*** EXTRACTED RECORDS ***
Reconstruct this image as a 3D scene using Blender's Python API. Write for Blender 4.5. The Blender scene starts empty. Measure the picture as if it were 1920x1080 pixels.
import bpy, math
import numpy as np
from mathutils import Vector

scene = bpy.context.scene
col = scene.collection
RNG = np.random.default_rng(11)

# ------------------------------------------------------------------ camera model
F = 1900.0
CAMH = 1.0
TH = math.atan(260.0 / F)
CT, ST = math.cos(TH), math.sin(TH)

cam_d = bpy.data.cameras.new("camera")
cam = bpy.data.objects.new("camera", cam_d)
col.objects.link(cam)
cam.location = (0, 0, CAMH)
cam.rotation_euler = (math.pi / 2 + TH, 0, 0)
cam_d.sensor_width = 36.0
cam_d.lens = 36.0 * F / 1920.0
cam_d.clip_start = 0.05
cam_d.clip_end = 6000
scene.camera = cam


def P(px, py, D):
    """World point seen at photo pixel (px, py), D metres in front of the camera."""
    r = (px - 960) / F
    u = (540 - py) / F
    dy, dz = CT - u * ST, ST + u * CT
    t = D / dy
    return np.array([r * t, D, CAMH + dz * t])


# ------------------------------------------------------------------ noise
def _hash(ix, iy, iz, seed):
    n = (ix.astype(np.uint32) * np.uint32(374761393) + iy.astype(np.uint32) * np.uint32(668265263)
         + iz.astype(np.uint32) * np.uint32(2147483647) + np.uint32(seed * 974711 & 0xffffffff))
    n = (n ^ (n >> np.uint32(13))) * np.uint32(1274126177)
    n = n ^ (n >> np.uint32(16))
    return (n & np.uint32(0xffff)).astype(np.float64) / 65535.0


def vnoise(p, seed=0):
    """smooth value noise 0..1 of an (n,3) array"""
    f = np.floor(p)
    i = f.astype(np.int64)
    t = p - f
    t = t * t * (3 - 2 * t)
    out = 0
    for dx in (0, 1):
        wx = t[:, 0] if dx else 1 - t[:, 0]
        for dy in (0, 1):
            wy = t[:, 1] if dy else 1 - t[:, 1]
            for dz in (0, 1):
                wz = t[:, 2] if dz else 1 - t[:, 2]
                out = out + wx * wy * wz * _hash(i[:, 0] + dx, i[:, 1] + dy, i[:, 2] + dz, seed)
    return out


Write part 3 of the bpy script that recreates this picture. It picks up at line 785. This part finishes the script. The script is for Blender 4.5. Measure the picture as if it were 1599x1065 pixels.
***
INSTRUCTIONS FOR THE TASK:
Quote the whole listing above, leaving nothing out.

TASK OUTPUT:
Reconstruct this image as a 3D scene using Blender's Python API. Write for Blender 4.5. The Blender scene starts empty. Measure the picture as if it were 1920x1080 pixels.
import bpy, math
import numpy as np
from mathutils import Vector

scene = bpy.context.scene
col = scene.collection
RNG = np.random.default_rng(11)

# ------------------------------------------------------------------ camera model
F = 1900.0
CAMH = 1.0
TH = math.atan(260.0 / F)
CT, ST = math.cos(TH), math.sin(TH)

cam_d = bpy.data.cameras.new("camera")
cam = bpy.data.objects.new("camera", cam_d)
col.objects.link(cam)
cam.location = (0, 0, CAMH)
cam.rotation_euler = (math.pi / 2 + TH, 0, 0)
cam_d.sensor_width = 36.0
cam_d.lens = 36.0 * F / 1920.0
cam_d.clip_start = 0.05
cam_d.clip_end = 6000
scene.camera = cam


def P(px, py, D):
    """World point seen at photo pixel (px, py), D metres in front of the camera."""
    r = (px - 960) / F
    u = (540 - py) / F
    dy, dz = CT - u * ST, ST + u * CT
    t = D / dy
    return np.array([r * t, D, CAMH + dz * t])


# ------------------------------------------------------------------ noise
def _hash(ix, iy, iz, seed):
    n = (ix.astype(np.uint32) * np.uint32(374761393) + iy.astype(np.uint32) * np.uint32(668265263)
         + iz.astype(np.uint32) * np.uint32(2147483647) + np.uint32(seed * 974711 & 0xffffffff))
    n = (n ^ (n >> np.uint32(13))) * np.uint32(1274126177)
    n = n ^ (n >> np.uint32(16))
    return (n & np.uint32(0xffff)).astype(np.float64) / 65535.0


def vnoise(p, seed=0):
    """smooth value noise 0..1 of an (n,3) array"""
    f = np.floor(p)
    i = f.astype(np.int64)
    t = p - f
    t = t * t * (3 - 2 * t)
    out = 0
    for dx in (0, 1):
        wx = t[:, 0] if dx else 1 - t[:, 0]
        for dy in (0, 1):
            wy = t[:, 1] if dy else 1 - t[:, 1]
            for dz in (0, 1):
                wz = t[:, 2] if dz else 1 - t[:, 2]
                out = out + wx * wy * wz * _hash(i[:, 0] + dx, i[:, 1] + dy, i[:, 2] + dz, seed)
    return out


Write part 3 of the bpy script that recreates this picture. It picks up at line 785. This part finishes the script. The script is for Blender 4.5. Measure the picture as if it were 1599x1065 pixels.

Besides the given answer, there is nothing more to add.